Back in the 70s the Big Apple nearly went bust. After years of gross fiscal incontinence under Mayors of both parties, the City of New York was on the skids.

Naturally, they turned for help to their fellow Americans - the folk with whom they had been bonded for two whole centuries, one nation under God.

And you know what their fellow Americans said?

Drop Dead. That's what they said. You got yourselves into this mess, so you can get yourselves out of it. Besides which, we never liked you anyway.

Four decades on, and five little PIIGieS find themselves facing a very similar predicament. Because although the Greeks and the Irish have so far been bailed-out by Northern European taxpayers (including us), nobody seriously believes that's the end of the matter. The fiscal deficits and banking debts of the PIIGS are way beyond their own ability to fund, and way beyond the total European bail-out fund already established.

But will Northern Europe's taxpayers be prepared to shell out even more to rescue the PIIGS? Will they want to carry that weight for a bunch of spendthrift Latinos who spend half the day dossing around in the shade, and with whom historic relations are perhaps best described as troubled?

This morning Boris highlights the issue. Just like he and we Eurosceptics have always said, it turns out Northern Europe's taxpayers really don't want to pay for the profligacy of others. Your average German does not recognise a duty to support the Spaniard.

Quite rightly, Boris demands an apology from all those arrogant half-baked Europhiles who denied there was a problem and wanted us to join the Euro - the ones who wrote us all off as "xenophobic, garlic-hating defenders of the pint and the yard and the good old bread-filled British banger".

Ah yes, how right he is.

Yet there's one bit of Boris's argument that sent the Tyler eyebows twitching skywards. Contrasting the disparate tribes of Europe with the cohesive whole that is Albion, he says:
"London contributes massively in net tax revenues to the rest of the UK, and by and large Londoners accept that this is part of belonging to a single political entity."
By and large, hmmm? A nice phrase, and a nice way of reminding the rest of Britain that they'd better keep the Golden Goose of Londinium sweet. Because to our certain knowledge, there are increasing numbers of London taxpayers who most definitely do not accept that their taxes should be carted off to fund the Picts and the Celts.

We've blogged the regional unfairness of Britain's fiscal arrangements many times (eg here). But just as a reminder, here's the latest analysis from Oxford Economics. It shows that Londoners are made to contribute a net £2 grand pa per head. That is, the average Londoner pays £2 grand pa more in tax than he gets back in terms of public spending:

As we can see, the only regions that actually make a net contribution are London, the South East, and the Eastern region - together comprising the Greater South East. Every single other region takes more than they pay (and in Scotland's case, Oxford Economics have allocated to them all North Sea taxes).

It's been like this for as long as anyone can remember, and the obvious question is why do those living in the Greater South East put up with it? Without the fiscal drain to subsidise the other regions, the average family in the Greater South East would be getting on for £5000 pa better off.  That's serious money, and you'd think most families would notice.

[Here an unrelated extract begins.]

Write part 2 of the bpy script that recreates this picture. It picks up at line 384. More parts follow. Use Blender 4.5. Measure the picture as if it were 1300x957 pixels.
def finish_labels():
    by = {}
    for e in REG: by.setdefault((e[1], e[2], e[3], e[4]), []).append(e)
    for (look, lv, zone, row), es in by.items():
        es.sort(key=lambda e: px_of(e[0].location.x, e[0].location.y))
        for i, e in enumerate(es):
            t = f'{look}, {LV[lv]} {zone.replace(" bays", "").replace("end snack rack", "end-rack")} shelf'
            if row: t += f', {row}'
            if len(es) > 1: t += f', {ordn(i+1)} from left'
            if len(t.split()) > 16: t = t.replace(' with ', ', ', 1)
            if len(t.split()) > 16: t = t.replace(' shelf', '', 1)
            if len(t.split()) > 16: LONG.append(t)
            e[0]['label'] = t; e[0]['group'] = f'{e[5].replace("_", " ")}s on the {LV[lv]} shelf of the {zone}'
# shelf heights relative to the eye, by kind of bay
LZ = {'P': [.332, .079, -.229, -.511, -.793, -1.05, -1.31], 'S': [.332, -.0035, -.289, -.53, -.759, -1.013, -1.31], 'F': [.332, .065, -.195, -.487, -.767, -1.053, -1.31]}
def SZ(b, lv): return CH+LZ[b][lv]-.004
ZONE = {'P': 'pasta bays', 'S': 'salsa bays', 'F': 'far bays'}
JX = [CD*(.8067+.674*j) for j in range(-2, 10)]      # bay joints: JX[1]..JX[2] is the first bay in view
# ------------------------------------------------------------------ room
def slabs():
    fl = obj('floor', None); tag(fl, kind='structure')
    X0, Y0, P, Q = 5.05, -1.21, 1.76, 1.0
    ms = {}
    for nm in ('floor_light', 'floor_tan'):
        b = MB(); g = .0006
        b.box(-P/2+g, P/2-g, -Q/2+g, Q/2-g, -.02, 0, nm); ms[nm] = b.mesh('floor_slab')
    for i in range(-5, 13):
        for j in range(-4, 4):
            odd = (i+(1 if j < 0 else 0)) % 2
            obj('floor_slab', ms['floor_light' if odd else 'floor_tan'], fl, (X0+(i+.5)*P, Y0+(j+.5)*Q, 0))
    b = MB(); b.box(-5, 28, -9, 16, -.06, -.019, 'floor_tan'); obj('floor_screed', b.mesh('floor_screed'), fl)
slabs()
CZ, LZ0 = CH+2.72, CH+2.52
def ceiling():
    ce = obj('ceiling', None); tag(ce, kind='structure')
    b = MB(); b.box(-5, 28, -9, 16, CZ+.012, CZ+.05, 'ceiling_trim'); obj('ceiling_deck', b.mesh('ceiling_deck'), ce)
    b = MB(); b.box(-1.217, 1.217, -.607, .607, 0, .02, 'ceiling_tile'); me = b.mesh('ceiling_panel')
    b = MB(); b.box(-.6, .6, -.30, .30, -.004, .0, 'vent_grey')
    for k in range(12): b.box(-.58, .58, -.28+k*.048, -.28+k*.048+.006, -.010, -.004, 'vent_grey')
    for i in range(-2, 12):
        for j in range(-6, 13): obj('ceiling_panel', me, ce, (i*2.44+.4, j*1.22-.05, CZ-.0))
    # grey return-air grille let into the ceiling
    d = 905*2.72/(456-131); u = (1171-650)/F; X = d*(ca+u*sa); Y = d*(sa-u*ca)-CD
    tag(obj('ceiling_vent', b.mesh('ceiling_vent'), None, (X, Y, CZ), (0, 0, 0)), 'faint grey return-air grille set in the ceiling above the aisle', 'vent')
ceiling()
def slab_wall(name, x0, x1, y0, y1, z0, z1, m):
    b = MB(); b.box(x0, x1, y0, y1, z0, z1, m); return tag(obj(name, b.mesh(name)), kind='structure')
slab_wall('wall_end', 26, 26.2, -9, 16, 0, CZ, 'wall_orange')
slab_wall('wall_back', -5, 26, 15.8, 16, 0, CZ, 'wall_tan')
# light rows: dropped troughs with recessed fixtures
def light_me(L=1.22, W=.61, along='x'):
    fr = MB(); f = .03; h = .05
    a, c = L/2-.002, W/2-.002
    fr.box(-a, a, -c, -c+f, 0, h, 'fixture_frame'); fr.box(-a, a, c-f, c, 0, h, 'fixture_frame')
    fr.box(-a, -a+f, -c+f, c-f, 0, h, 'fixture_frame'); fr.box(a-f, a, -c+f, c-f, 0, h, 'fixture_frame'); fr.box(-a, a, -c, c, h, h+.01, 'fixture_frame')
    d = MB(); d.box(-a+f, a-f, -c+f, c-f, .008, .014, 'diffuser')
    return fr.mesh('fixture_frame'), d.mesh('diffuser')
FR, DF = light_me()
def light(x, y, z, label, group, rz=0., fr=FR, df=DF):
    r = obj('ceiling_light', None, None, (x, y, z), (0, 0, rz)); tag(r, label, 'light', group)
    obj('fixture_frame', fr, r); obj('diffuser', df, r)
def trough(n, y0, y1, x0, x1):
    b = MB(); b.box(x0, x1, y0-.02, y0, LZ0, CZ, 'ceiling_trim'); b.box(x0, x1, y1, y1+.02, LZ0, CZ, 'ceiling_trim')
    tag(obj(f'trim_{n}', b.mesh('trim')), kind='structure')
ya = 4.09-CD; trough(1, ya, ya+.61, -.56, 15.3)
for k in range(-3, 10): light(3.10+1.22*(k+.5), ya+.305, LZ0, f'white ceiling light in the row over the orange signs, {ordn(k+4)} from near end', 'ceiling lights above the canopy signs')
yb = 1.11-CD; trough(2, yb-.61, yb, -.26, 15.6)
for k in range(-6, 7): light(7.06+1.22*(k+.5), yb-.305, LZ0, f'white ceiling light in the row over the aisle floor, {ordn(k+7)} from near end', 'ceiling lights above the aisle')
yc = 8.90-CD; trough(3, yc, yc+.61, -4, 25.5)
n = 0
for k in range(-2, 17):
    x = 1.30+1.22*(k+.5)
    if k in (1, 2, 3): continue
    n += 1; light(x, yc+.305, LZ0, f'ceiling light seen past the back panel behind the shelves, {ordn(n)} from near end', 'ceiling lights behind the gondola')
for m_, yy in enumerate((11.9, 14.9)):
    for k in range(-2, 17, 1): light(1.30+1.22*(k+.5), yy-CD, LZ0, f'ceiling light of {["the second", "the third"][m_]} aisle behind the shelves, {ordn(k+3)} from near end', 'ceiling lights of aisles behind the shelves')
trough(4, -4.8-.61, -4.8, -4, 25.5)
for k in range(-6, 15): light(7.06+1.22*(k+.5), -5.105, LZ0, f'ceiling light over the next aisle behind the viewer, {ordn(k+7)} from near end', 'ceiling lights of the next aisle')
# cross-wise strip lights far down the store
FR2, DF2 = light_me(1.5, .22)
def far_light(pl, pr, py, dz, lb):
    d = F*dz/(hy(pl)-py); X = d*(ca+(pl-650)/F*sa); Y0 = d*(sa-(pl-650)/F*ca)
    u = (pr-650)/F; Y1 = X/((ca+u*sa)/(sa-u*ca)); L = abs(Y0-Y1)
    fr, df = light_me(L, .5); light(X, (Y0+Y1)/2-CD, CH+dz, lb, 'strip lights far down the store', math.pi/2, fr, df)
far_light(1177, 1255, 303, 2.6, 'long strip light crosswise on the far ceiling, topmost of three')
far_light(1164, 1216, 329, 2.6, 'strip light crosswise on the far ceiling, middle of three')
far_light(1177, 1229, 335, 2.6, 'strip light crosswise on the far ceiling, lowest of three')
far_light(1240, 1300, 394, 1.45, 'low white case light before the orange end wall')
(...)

Which brings us to today's Localism Bill.

As regular readers will know, we're great fans of localism (eg see here). We absolutely believe that local councils should have greater authority over the services they provide, so they can respond both to local priorities, and to local cost conditions. So to that extent we welcome the Bill.

Unfortunately, as far as we can see, the Bill does not address the single most important requirement for localism to work - sorting out the money. What would really concentrate minds in local councils, and would make local electors really focus on the issue, would be if councils had to raise much more of their own money for themselves (aka fiscal decentralisation).

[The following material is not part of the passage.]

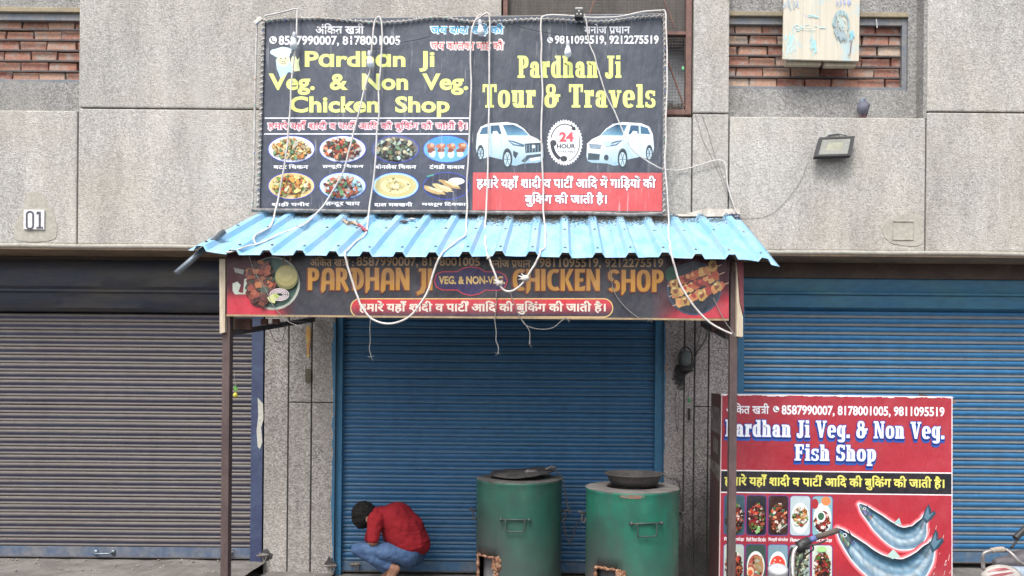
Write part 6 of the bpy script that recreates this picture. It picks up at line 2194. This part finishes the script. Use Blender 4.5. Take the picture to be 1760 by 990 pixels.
brush(1388, 50, 30, 6, 'bddde0', 16, 0.0); brush(1396, 28, 14, 3, 'b4dce0', 8, 0.0); brush(1365, 6, 24, 10, 'a8bccb', 20); brush(1450, 4, 22, 5, 'a9b6de', 16)
for k in range(60):          # loose blue brush ring, an abstract smudge
    a = R(170 + 3.6 * k)
    x, y = 1445 + 13 * math.cos(a), 38 + 20 * math.sin(a)
    SB.line([(x, y), (x + random.uniform(-2, 2), y + random.uniform(4, 9))], random.uniform(0.8, 2), random.choice(['8fb4bc', '9aa8b4', '86a0ac', 'a8c8cc']))
brush(1446, 40, 9, 16, 'b4c8c8', 40); brush(1446, 60, 12, 12, '9cb0b8', 34); brush(1436, 50, 4, 22, '98aeb6', 20); brush(1464, 60, 5, 8, '86c4d4', 16)
SB.line([(1462.5, 72), (1461, 86), (1459.5, 96), (1456, 95.5)], 1.6, '7a5a54')
SB.done('brush_marks')
g = G().tube([P(1506, 33, 0.10), P(1507, 40, 0.10), P(1507.5, 48, 0.10)], 0.006, 5)
single('hanging_thread', g, flat('pale_thread', (0.6, 0.6, 0.58), 0.9), 'pale bit of thread hanging from the lintel right of the painted board', 'thread')

# ------------------------------------------------------------------ house number plate and cement patches
def patch(pts, label, y=-0.004, name='cement_patch', wob=0.02):
    q = [P(x, yy, 0) for x, yy in pts]
    q = smoothline(q + [q[0]], 5)[:-1]
    g = G()
    n = len(q)
    vs = [(p.x + wob * .4 * noise.noise(p * 30), y, p.z + wob * .4 * noise.noise(p * 31)) for p in q] + [(p.x, 0.003, p.z) for p in q]
    g.add(vs, [tuple(range(n))] + [(i, i + n, (i + 1) % n + n, (i + 1) % n) for i in range(n)])
    return part(name, g, m_patch, bld)
patch([(50, 330), (72, 333), (90, 362), (98, 392), (90, 413), (30, 413), (26, 392), (38, 362)], '')
patch([(1545, 370), (1572, 368), (1583, 378), (1584, 420), (1535, 419), (1518, 402), (1520, 385)], '')
npl = thing('number_plate', 'white plate with grey house number 01 on the left wall', 'number plate', P(60, 395, 0))
a, b = P(43, 361, 0), P(78, 395, 0)
part('plate', G().box(a.x, b.x, -0.018, -0.005, b.z, a.z), flat('plate_white', (0.74, 0.73, 0.76), 0.4, var=0.03), npl, False, 0.002)
SN = Sign(-0.0185, npl, ink_mat('number_ink', 0.5, 0.1))
SN.new(); SN.z = 0.001
o = rr(46, 364, 57, 393, 5, 6)
SN.line(o + o[:1], 3.2, '4a4c56')
SN.rect(66.5, 364, 70.2, 393, '4a4c56'); SN.rect(62.5, 390, 74, 393, '4a4c56'); SN.poly([(63, 364), (67, 363.5), (67, 368), (63, 369)], '4a4c56')
SN.done('lettering')
g = G()
a, b = P(1534, 380, 0), P(1570, 413, 0)
for (x0, x1, z0, z1) in ((a.x, b.x, a.z - 0.006, a.z), (a.x, b.x, b.z, b.z + 0.005), (a.x, a.x + 0.005, b.z + .006, a.z - .007), (b.x - 0.005, b.x, b.z + .006, a.z - .007)):
    g.box(x0, x1, -0.011, -0.0035, z0, z1)
part('plate_outline', g, m_patch, bld, False, 0.001)
g = G()
for (px, y0, y1) in ((1717, 286, 375), (1737, 330, 377)):
    p, q = P(px, y0, 0), P(px, y1, 0)
    g.tube(smoothline([(p.x, -0.001, p.z), (p.x + 0.006, -0.001, (p.z + q.z) / 2), (p.x - 0.003, -0.001, q.z)], 6), [0.0035 + 0.001 * math.sin(k) for k in range(13)], 5)
for (px, y0, y1) in ((1325, 240, 340), (1313, 235, 275)):
    p, q = P(px, y0, 0), P(px, y1, 0)
    g.tube(smoothline([(p.x, 0.001, p.z), (p.x + 0.003, 0.001, (p.z + q.z) / 2), (p.x, 0.001, q.z)], 6), 0.0025, 5)
part('lime_drip', g, flat('lime', (0.6, 0.59, 0.57), 0.9), bld)

# ------------------------------------------------------------------ bits on the pillars
# lime and chillies charm tied to the left post
lc = P(405, 672, YP - 0.045)
lm = thing('chilli_charm', 'yellow lime with green chillies hanging beside the left awning post', 'charm', lc)
g = G().blob(P(404.5, 679, YP - 0.05), (0.016, 0.016, 0.019), 8)
part('lime', g, flat('lime_yellow', (0.62, 0.55, 0.06), 0.5), lm, True)
for k, (dx, dz) in enumerate(((-3, -8), (1, -10), (4, -5), (6, -1), (-2, -3))):
    s = P(404, 671, YP - 0.05)
    e = P(404 + dx, 671 + dz * 1.0, YP - 0.052)
    part('chilli', G().tube(smoothline([s, s.lerp(e, .5) + Vector((0.004, 0, 0)), e], 3), [0.006, 0.0065, 0.006, 0.005, 0.004, 0.003, 0.0015][:7], 6), flat('chilli_green', (0.13, 0.36, 0.05), 0.4), lm, True)
part('thread', G().tube([P(403, 640, YP - 0.04), P(404, 674, YP - 0.05)], 0.0015, 4), m_string, lm)
# brown tag with a yellow and orange streak above
q0, q1 = P(525, 634, 0.34), P(534.5, 657, 0.34)
g = G().box(q0.x, q1.x, 0.335, 0.349, q1.z, q0.z)
tag_ = single('cardboard_tag', g, flat('cardboard_brown', (0.10, 0.085, 0.06), 0.8), 'small dark brown tag hanging on the left pillar groove under a yellow streak', 'tag')
g = G()
random.seed(4)
pts = [(527, 560), (533, 562), (534, 575), (532, 600), (531, 616), (527, 612), (527, 590), (525, 578)]
g.prism([(P(x, y, 0.346).x, P(x, y, 0.346).z) for x, y in pts], 0.3465, 0.352)
t_ = NT('yellow_stain')
v_ = t_.coord('World')
ms = t_.out(t_.ramp(t_.noise(v_, 22, 4), [(0.4, (0.50, 0.42, 0.16)), (0.55, (0.50, 0.22, 0.06)), (0.65, (0.3, 0.26, 0.2))]), 0.9)
part('paint_streak', g, ms, bld)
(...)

As things stand, they get the vast bulk of their cash from Whitehall, and they get it whether or not they satisfy local electors. Indeed, we have just about the most centralised system of local council finance anywhere in the developed world (eg see this blog).

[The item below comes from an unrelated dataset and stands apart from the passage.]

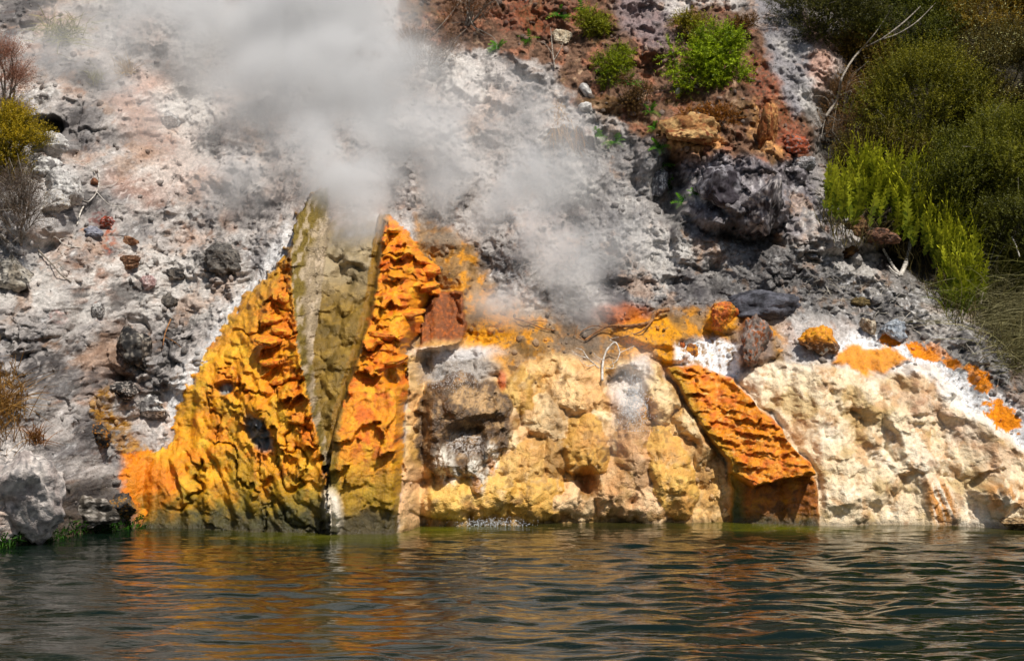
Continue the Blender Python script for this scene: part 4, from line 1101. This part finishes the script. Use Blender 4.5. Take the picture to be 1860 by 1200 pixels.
br('brown crooked branch lying above the orange spring shelf', [([(1215, 562, .12), (1190, 568, .16), (1180, 585, .14), (1140, 592, .12), (1100, 594, .12), (1062, 618, .08)], .030, .012), ([(1188, 572, .14), (1178, 590, .1), (1160, 604, .08), (1130, 612, .06)], .016, .008), ([(1100, 594, .12), (1075, 592, .1), (1050, 606, .08)], .010, .004), ([(1062, 618, .08), (1045, 606, .1), (1050, 590, .12)], .007, .003)], 'brown_wood')
br('white bleached arching branch with twigs beside the spouting water', [([(1094, 690, .1), (1095, 660, .2), (1102, 636, .26), (1118, 622, .28), (1126, 640, .2)], .018, .008), ([(1118, 622, .28), (1108, 616, .26), (1124, 612, .25)], .007, .003), ([(1126, 640, .2), (1120, 655, .18), (1106, 664, .15)], .008, .003), ([(1126, 640, .2), (1140, 634, .2), (1152, 628, .18)], .006, .003), ([(1098, 655, .2), (1085, 648, .18), (1078, 640, .18)], .006, .003), ([(1100, 668, .14), (1114, 668, .14), (1112, 655, .16)], .006, .003)], 'bleached_wood')
br('pale thin branches lying on the sinter left of the arching branch', [([(1088, 668, .06), (1068, 650, .1), (1058, 636, .12), (1046, 632, .1)], .010, .004), ([(1068, 650, .1), (1050, 645, .1), (1038, 636, .08)], .007, .003), ([(1080, 662, .07), (1066, 664, .1), (1052, 652, .08)], .006, .003)], 'bleached_wood')
br('dark brown root lying across the olive slope below the grey steam', [([(935, 578, .06), (960, 585, .09), (985, 596, .08), (1010, 600, .05)], .016, .006), ([(960, 585, .09), (980, 582, .08), (1000, 586, .06)], .008, .003)], 'brown_wood')
br('white forked twig on the slope right of the left-hand white rock', [([(140, 408, .06), (150, 378, .12), (172, 355, .12), (180, 330, .1), (178, 305, .08)], .011, .005), ([(172, 355, .12), (160, 366, .1), (148, 362, .06)], .007, .003), ([(180, 330, .1), (160, 300, .1), (115, 290, .06)], .007, .003), ([(175, 348, .12), (200, 372, .08), (228, 374, .04)], .006, .003), ([(178, 340, .1), (205, 336, .07), (216, 326, .05)], .005, .002)], 'bleached_wood')
br('curved pale twig below the left-hand white rock', [([(148, 450, .05), (122, 446, .08), (108, 436, .09), (124, 432, .06)], .009, .004), ([(110, 438, .09), (98, 430, .08), (92, 444, .05)], .007, .003)], 'bleached_wood')
br('dark bent root under the tangled bush at left', [([(70, 455, .1), (95, 480, .12), (112, 500, .08), (130, 512, .04)], .014, .006), ([(95, 480, .12), (105, 478, .1), (118, 492, .05)], .007, .003)], 'grey_twig')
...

It is a recipe for continued inefficiency at the local level, and a recipe for continued fiscal transfers from the productive to the less productive.

One day in the tough years to come, the Greater South East is going to wake up. One day, its families are going to look at that £5 grand pa being carted off elsewhere and ask why? One day, its taxpayers are going to tell the rest of the country to drop dead.

PS This morning's R4 Today gave us yet another example of BBC statism. According to them, the main problem with Pickles' localism is that it might result in mad-cap councils doing mad-cap things, and surely government has a responsibility to stop that. Like Whitehall has got everything taped.